The USDA was unenthusiastic about the standards and lagged badly in its formal writing of the regulatory standards. After 10 years of dithering by the USDA, Merrigan was hired to finalize the national standards.
“I came into USDA for the first time in the year 1998 or 1999, because the organic rule making had been a big bust. It had the second highest public comment to a federal rule making in the history of government, 275,603 letters, including my own which was over 100 pages single spaced, about why the proposed rule was not good, and they were just stuck. They invited me in to be the administrator of the Agricultural Marketing Service. The National Organic Program is within the Agricultural Marketing Service. I got to work with Keith for a couple of years to get to a second proposed rule and then a final rule at the tail end of the Clinton administration.”
Given the current state of Texas politics, people need to be reminded that the TDA organic standards were higher than the USDA. The Senate report on Organics clearly states that organic does mean that it is healthier than conventionally produced food.
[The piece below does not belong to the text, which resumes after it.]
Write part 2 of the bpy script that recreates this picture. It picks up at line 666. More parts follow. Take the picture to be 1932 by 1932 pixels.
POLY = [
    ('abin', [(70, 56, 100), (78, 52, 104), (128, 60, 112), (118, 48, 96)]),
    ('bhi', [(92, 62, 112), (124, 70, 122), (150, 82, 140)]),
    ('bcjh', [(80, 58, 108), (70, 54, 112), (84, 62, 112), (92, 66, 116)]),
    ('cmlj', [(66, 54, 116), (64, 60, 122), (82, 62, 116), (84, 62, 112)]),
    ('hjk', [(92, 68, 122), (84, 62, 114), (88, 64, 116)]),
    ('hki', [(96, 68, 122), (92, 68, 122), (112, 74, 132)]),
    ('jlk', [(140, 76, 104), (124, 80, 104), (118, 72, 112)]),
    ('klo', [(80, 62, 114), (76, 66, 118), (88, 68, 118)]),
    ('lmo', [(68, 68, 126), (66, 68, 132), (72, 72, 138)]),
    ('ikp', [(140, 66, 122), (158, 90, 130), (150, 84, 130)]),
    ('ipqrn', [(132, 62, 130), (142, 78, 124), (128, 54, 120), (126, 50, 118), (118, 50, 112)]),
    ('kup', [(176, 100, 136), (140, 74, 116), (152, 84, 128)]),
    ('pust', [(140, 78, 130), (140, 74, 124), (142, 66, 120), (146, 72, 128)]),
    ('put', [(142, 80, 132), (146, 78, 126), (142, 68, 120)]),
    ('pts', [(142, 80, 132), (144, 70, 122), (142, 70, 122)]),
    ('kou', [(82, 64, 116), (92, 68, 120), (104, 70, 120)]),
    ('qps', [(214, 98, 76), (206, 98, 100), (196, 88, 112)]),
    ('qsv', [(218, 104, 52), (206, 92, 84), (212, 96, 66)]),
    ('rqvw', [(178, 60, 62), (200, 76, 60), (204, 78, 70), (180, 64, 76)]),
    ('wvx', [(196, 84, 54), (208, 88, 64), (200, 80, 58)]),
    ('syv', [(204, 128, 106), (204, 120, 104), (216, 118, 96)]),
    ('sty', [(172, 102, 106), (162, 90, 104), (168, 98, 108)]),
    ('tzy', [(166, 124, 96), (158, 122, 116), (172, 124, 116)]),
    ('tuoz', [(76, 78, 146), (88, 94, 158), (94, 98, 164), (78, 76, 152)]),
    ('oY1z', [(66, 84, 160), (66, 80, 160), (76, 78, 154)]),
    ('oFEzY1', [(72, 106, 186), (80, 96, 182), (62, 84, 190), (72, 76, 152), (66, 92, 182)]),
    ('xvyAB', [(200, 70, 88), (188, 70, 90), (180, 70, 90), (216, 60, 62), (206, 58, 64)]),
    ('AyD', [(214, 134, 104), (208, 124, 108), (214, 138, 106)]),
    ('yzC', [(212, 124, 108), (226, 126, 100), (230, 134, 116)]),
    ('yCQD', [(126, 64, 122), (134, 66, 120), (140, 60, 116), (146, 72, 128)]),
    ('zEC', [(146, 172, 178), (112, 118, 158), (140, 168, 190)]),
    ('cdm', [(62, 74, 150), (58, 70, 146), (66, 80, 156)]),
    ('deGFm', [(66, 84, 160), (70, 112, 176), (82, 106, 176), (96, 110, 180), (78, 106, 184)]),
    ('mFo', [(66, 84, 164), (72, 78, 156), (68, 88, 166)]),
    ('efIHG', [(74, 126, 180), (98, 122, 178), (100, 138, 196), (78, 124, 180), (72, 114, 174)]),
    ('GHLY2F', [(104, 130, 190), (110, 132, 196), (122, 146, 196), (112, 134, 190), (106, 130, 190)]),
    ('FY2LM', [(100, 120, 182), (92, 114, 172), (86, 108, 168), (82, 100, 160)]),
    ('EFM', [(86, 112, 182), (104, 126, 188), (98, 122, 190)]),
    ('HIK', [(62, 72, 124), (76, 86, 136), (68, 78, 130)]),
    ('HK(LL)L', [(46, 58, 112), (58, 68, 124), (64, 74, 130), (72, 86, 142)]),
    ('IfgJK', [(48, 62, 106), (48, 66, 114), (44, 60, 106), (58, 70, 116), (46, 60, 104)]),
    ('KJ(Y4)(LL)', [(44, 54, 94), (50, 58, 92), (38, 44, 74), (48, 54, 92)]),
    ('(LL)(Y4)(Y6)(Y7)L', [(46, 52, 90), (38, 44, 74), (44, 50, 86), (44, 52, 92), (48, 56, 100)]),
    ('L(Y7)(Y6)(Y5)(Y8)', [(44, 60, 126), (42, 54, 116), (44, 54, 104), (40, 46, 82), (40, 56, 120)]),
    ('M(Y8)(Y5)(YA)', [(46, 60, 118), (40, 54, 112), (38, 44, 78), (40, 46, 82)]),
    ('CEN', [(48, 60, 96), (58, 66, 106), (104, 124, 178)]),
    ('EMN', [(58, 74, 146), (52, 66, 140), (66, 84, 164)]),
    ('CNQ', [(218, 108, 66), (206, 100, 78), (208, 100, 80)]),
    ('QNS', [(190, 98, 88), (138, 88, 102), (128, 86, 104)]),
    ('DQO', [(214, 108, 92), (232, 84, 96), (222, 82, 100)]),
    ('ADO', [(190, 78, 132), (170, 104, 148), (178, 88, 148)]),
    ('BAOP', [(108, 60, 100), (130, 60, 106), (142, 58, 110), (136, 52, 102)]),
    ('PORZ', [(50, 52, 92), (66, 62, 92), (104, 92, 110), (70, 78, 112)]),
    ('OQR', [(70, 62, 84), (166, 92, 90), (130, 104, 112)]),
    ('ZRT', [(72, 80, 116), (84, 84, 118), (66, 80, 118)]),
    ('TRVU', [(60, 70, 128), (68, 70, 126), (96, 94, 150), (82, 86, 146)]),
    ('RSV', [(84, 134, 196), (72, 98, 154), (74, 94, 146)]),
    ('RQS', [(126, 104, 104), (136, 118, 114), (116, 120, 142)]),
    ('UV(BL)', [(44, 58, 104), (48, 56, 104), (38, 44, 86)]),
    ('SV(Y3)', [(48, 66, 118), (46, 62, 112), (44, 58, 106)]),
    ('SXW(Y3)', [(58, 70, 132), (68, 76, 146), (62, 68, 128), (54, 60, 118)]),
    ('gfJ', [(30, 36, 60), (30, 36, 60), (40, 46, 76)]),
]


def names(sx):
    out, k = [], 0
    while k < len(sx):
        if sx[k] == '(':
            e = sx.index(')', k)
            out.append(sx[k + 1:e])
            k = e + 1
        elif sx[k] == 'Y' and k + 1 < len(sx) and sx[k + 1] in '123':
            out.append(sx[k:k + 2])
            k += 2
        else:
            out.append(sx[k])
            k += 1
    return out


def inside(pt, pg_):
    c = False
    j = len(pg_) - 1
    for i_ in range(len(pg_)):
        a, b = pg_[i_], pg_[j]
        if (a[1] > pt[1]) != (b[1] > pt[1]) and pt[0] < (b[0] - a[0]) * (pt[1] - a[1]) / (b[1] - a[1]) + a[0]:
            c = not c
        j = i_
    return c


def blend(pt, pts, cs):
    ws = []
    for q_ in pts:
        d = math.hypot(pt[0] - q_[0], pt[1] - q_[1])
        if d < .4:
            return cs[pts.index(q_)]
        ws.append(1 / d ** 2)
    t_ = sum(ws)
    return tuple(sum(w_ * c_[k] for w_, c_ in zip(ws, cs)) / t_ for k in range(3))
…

“That political rhetoric was necessary at the time. We just had to suck it up and say “yeah, this is for the crazy people who really want organic” and try to get the needle threaded. For a national law like that to pass that was so novel, it would normally take multiple years of deliberation
It was unusual for Organic Standards to get passed in the face of a hostile USDA. Most people who battled the USDA usually ended up losing their jobs. Jim Hightower was voted out of office in 1991, and Garth Youngberg who wrote a USDA report on the superior possibilities for organic in 1980 was fired.”
Without the Texas Organic Label being trusted and popular, there never would have been a National Organic Label.
“USDA that had been historically hostile to organic. Why would all of a sudden you empower them to take it over and inspect people. I had a person when I went in as AMS administrator tell me that, when I was a staffer on the Senate Ag Committee, they were told not to return my calls and if I caught them on the phone and they were just stuck, to mislead me and give me wrong information. This is the kind of hostility. I also worked for five years for Garth Youngberg, who founded the Institute for Alternative Agriculture. He was an economist who wrote a study on organic farming that caused him to be fired. He was rewarded with a MacArthur Foundation Genius Award and he’s got money to start up the Institute. Anyhow, there’s this whole very dreadful horrible history about how organic had been treated at USDA, and they didn’t want it. They fought against having it as part of the 1990 Farm Bill. Why would you put them in charge of certification? That’s kind of crazy.”
Thank Texas and thank Hightower and thank all the talented staff at the 1980s TDA for your organic section at the grocery store.